» **STATED PROBLEM**
Give again, word for word, each line from the top of the listing through the line that holds "S.camera = cam_o".

» **INFORMATION SHOWN**
┌──
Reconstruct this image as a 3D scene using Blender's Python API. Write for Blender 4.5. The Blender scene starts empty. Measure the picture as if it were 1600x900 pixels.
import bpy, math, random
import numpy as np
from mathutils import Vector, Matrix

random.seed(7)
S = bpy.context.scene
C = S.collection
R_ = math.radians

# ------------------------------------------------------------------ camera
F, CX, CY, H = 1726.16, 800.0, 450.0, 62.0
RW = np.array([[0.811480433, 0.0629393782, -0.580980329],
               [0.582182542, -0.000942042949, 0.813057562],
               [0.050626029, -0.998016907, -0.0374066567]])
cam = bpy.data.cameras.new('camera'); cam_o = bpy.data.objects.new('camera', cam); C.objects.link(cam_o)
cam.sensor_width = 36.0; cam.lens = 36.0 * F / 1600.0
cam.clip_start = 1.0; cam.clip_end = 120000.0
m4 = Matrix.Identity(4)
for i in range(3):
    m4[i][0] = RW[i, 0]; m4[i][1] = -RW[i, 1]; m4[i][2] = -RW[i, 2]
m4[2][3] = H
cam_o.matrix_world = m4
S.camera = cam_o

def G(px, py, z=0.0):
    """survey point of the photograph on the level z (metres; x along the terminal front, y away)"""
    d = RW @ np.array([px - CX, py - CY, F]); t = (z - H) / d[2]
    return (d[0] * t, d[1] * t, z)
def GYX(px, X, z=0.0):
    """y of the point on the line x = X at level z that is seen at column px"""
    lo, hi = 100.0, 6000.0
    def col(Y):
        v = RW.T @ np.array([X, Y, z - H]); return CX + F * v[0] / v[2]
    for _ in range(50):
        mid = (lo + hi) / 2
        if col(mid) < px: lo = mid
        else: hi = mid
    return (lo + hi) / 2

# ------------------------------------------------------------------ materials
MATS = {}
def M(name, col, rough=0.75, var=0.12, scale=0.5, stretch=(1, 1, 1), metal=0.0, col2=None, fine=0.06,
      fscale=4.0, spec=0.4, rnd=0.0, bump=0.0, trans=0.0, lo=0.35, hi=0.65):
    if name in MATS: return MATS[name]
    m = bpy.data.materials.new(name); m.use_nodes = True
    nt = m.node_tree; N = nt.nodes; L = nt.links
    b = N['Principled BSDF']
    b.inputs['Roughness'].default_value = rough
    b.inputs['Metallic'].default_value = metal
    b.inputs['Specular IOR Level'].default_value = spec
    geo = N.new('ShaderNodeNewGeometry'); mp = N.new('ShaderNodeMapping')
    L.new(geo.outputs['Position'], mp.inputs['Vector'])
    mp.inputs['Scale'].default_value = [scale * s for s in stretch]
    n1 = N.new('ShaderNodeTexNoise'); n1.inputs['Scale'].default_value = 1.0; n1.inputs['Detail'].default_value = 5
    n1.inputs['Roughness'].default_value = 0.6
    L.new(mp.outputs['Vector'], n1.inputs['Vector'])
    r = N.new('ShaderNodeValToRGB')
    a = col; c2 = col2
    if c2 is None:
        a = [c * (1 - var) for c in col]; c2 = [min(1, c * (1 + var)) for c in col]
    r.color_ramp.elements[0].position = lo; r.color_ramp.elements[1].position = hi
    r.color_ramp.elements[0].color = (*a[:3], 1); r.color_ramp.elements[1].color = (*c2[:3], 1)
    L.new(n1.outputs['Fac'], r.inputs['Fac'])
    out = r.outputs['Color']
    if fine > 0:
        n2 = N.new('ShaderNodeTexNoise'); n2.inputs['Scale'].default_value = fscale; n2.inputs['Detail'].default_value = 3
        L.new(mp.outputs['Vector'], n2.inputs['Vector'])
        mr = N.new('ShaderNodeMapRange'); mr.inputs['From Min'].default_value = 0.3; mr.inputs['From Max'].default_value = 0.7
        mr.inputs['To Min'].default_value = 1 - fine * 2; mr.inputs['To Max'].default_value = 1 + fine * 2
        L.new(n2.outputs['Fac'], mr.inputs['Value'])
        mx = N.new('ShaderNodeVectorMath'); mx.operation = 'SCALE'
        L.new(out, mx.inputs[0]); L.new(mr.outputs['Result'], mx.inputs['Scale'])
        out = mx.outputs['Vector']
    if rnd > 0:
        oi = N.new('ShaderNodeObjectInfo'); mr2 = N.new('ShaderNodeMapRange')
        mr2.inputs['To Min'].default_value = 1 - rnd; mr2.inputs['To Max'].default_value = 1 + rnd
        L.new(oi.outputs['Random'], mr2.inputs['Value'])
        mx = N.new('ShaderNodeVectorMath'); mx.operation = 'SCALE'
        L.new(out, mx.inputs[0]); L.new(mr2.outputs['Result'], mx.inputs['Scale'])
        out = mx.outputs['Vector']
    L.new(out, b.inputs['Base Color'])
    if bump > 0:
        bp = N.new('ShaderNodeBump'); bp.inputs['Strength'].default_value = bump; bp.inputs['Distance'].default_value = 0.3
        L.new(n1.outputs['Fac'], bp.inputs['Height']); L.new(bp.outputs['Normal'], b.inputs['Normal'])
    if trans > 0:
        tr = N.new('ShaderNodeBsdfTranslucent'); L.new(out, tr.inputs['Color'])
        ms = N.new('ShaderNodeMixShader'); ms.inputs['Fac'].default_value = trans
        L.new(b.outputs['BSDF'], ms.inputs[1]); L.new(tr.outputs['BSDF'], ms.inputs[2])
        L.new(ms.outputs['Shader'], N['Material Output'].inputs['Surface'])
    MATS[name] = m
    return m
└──
» **RESULT OF THE EXERCISE**
Reconstruct this image as a 3D scene using Blender's Python API. Write for Blender 4.5. The Blender scene starts empty. Measure the picture as if it were 1600x900 pixels.
import bpy, math, random
import numpy as np
from mathutils import Vector, Matrix

random.seed(7)
S = bpy.context.scene
C = S.collection
R_ = math.radians

# ------------------------------------------------------------------ camera
F, CX, CY, H = 1726.16, 800.0, 450.0, 62.0
RW = np.array([[0.811480433, 0.0629393782, -0.580980329],
               [0.582182542, -0.000942042949, 0.813057562],
               [0.050626029, -0.998016907, -0.0374066567]])
cam = bpy.data.cameras.new('camera'); cam_o = bpy.data.objects.new('camera', cam); C.objects.link(cam_o)
cam.sensor_width = 36.0; cam.lens = 36.0 * F / 1600.0
cam.clip_start = 1.0; cam.clip_end = 120000.0
m4 = Matrix.Identity(4)
for i in range(3):
    m4[i][0] = RW[i, 0]; m4[i][1] = -RW[i, 1]; m4[i][2] = -RW[i, 2]
m4[2][3] = H
cam_o.matrix_world = m4
S.camera = cam_o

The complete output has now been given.